▶ **Written exercise**: Can you transcribe every line exactly and leave the pictures behind?
══════
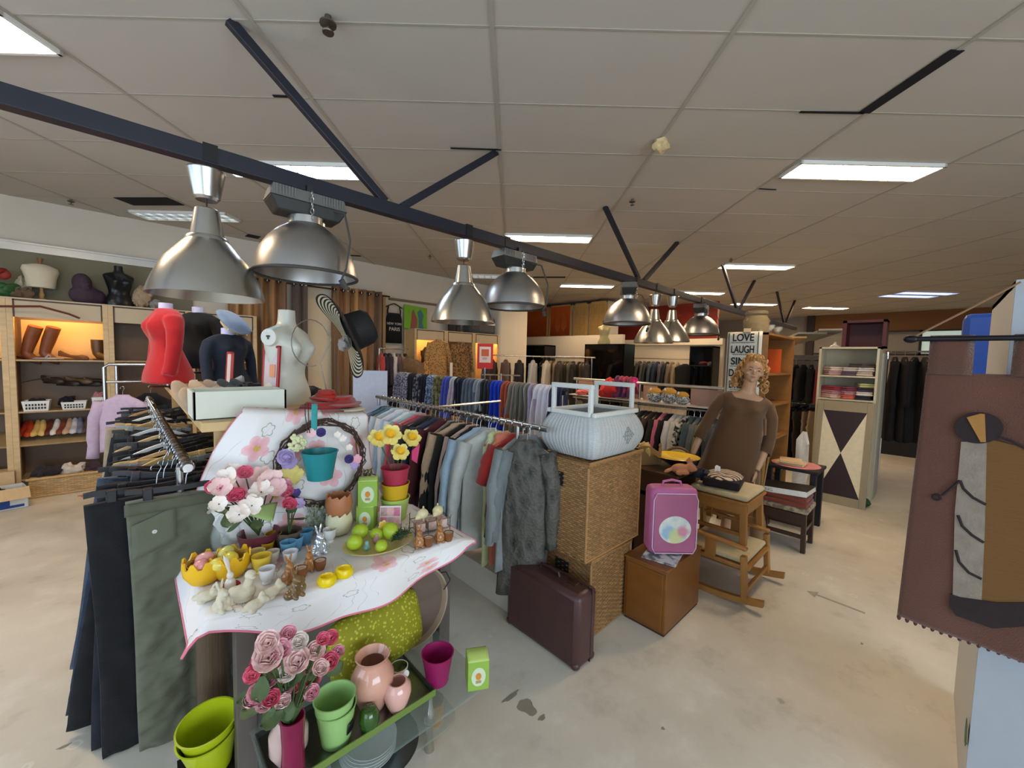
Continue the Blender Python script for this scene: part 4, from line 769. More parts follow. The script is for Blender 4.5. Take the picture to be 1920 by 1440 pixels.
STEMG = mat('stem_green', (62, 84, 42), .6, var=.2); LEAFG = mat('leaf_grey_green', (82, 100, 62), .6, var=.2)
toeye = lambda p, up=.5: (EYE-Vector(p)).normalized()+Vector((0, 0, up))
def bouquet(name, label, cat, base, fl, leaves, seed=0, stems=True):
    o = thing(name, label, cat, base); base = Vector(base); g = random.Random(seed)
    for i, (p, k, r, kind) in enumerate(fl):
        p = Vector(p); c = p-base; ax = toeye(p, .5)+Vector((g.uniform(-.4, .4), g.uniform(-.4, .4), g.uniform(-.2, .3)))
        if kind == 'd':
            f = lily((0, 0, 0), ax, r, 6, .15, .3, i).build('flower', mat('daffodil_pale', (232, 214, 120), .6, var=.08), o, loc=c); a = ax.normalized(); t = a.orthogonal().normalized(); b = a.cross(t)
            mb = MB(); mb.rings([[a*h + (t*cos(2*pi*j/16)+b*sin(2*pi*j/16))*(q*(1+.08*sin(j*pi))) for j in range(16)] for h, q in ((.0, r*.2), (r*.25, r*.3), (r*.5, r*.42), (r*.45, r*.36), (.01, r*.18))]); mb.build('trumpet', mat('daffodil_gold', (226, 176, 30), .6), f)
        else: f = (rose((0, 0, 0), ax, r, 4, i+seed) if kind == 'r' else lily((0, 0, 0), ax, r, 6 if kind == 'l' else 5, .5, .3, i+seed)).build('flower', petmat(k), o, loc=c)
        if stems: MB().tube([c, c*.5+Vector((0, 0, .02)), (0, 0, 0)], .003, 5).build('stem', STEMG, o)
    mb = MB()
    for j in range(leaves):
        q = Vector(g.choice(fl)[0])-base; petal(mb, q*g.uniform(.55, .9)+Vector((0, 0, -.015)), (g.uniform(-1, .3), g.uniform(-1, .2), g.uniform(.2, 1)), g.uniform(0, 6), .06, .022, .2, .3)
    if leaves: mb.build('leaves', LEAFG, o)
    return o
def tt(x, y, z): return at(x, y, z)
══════
▶ **Exercise response**:
Continue the Blender Python script for this scene: part 4, from line 769. More parts follow. The script is for Blender 4.5. Take the picture to be 1920 by 1440 pixels.
STEMG = mat('stem_green', (62, 84, 42), .6, var=.2); LEAFG = mat('leaf_grey_green', (82, 100, 62), .6, var=.2)
toeye = lambda p, up=.5: (EYE-Vector(p)).normalized()+Vector((0, 0, up))
def bouquet(name, label, cat, base, fl, leaves, seed=0, stems=True):
    o = thing(name, label, cat, base); base = Vector(base); g = random.Random(seed)
    for i, (p, k, r, kind) in enumerate(fl):
        p = Vector(p); c = p-base; ax = toeye(p, .5)+Vector((g.uniform(-.4, .4), g.uniform(-.4, .4), g.uniform(-.2, .3)))
        if kind == 'd':
            f = lily((0, 0, 0), ax, r, 6, .15, .3, i).build('flower', mat('daffodil_pale', (232, 214, 120), .6, var=.08), o, loc=c); a = ax.normalized(); t = a.orthogonal().normalized(); b = a.cross(t)
            mb = MB(); mb.rings([[a*h + (t*cos(2*pi*j/16)+b*sin(2*pi*j/16))*(q*(1+.08*sin(j*pi))) for j in range(16)] for h, q in ((.0, r*.2), (r*.25, r*.3), (r*.5, r*.42), (r*.45, r*.36), (.01, r*.18))]); mb.build('trumpet', mat('daffodil_gold', (226, 176, 30), .6), f)
        else: f = (rose((0, 0, 0), ax, r, 4, i+seed) if kind == 'r' else lily((0, 0, 0), ax, r, 6 if kind == 'l' else 5, .5, .3, i+seed)).build('flower', petmat(k), o, loc=c)
        if stems: MB().tube([c, c*.5+Vector((0, 0, .02)), (0, 0, 0)], .003, 5).build('stem', STEMG, o)
    mb = MB()
    for j in range(leaves):
        q = Vector(g.choice(fl)[0])-base; petal(mb, q*g.uniform(.55, .9)+Vector((0, 0, -.015)), (g.uniform(-1, .3), g.uniform(-1, .2), g.uniform(.2, 1)), g.uniform(0, 6), .06, .022, .2, .3)
    if leaves: mb.build('leaves', LEAFG, o)
    return o
def tt(x, y, z): return at(x, y, z)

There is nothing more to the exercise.